Ante el gravísimo problema que los dos jefes de Gobierno tenían sobre la mesa, todo esto puede parecer deplorable, y lo es; pero todo esto se dijo en una rueda de prensa muy jovial, distendida, simpática, rebosante de risas y de nostalgias de submarinos amarillos. Mientras el submarino negro amenazaba en Gibaltrar, Aznar celebraba la solidez de la alianza británico-española y Blair rendía un "homenaje personal" a la contribución de su gran amigo al fortalecimiento de las relaciones entre ambos países y "a su liderazgo en Europa y en cuestiones internacionales".

Ha pasado mes y medio de aquellas flores, los plazos de la reparación se alargan y la transparencia y confianza entre los dos Gobiernos se ha reducido a lo que siempre fue: vana palabrería para disimular la imposibilidad de responder por derecho a una simple pregunta. Aznar se ha olvidado del color del submarino y ya no bromea a propósito de inmersiones. No más amigos de toda la vida ni chistes de colegial; en lugar de brazos por el hombro y sonrisitas cómplices, Aznar se ha atrevido a expresar un deseo hasta hoy reprimido: a ver si su amigo se lleva de una buena vez el dichoso submarino.

Lo ha dicho con otras palabras, ciertamente: "Lo más razonable, lógico y deseable sería que fuese llevado al Reino Unido". Y en verdad no se sabe qué es peor: si tomarse a broma al Tireless o confesar tan ingenuamente el deseo de que se lo lleven.
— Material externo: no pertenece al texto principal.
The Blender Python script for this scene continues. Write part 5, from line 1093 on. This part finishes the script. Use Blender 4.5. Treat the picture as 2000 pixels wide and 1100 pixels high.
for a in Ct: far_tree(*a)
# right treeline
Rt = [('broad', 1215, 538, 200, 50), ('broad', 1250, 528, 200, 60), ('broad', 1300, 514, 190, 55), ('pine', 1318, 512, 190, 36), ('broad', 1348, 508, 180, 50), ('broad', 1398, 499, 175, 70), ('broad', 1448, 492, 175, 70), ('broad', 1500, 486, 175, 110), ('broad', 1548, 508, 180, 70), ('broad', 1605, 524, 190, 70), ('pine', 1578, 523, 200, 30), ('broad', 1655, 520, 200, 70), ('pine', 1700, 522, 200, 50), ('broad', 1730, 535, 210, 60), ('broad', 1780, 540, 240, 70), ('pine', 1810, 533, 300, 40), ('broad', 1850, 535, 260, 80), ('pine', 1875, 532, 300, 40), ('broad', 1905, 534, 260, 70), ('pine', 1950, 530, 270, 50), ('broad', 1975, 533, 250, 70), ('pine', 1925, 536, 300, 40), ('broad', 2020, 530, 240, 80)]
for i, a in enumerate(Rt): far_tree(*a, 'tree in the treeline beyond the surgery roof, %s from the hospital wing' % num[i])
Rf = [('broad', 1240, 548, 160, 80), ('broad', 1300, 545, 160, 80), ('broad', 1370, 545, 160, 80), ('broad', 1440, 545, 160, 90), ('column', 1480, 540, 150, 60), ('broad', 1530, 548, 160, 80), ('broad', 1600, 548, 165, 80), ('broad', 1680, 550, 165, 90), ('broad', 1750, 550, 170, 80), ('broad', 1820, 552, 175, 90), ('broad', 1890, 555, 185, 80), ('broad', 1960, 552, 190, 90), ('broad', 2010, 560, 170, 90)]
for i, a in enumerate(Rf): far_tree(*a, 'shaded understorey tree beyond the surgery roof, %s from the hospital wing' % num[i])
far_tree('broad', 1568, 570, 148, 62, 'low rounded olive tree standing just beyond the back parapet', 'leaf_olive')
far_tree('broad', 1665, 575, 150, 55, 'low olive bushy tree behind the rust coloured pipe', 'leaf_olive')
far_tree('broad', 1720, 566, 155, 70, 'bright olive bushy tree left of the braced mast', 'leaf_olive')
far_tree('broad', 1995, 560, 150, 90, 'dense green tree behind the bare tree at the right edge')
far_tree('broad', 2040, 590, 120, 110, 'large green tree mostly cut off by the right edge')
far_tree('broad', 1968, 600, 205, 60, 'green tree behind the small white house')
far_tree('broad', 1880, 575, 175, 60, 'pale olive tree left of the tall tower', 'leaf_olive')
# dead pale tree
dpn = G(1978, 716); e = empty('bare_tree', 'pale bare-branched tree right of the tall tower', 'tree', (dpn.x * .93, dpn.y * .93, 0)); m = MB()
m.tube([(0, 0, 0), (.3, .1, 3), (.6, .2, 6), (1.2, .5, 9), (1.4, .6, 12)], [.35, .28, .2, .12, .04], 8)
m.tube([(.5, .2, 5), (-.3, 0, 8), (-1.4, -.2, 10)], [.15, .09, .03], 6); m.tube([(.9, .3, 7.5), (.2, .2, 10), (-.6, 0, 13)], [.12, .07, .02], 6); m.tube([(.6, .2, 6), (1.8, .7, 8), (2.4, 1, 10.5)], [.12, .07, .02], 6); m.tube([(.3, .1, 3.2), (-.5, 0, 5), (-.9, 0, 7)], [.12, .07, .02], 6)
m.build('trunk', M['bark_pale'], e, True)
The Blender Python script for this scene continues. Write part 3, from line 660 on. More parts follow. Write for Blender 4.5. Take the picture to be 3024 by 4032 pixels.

Pues cuando un presidente de Gobierno no quiere perder la cara ante terceros sólo manifiesta sus deseos si le consta que la otra parte ha accedido ya a satisfacerlos o si dispone de suficientes recursos para obligarle a cumplirlos. Las declaraciones de Aznar a The Times tendrían sentido si se diera previamente alguna de esas circunstancias: que conociera por conducto diplomático la pronta salida del buque o que fuera capaz de forzar al Gobierno británico, por la misma vía, a llevárselo a casa.

No hay ni una cosa ni la otra. Ni los británicos han decidido el traslado, ni los españoles disponen de recursos para exigirles que remolquen el submarino nuclear averiado. Y así, el ridículo que el presidente hizo con sus gracias en la rueda de prensa se dobla por el bochorno de verle ahora expresando un deseo al que su amigo responde dejándole en posición desairada. Los británicos mantendrán al Tireless en Gibraltar, que para eso es su colonia; y el Gobierno español seguirá balbuciendo tonterías improvisadas hasta que se entere de que la razón y el deseo poco tienen que ver con las relaciones entre Estados.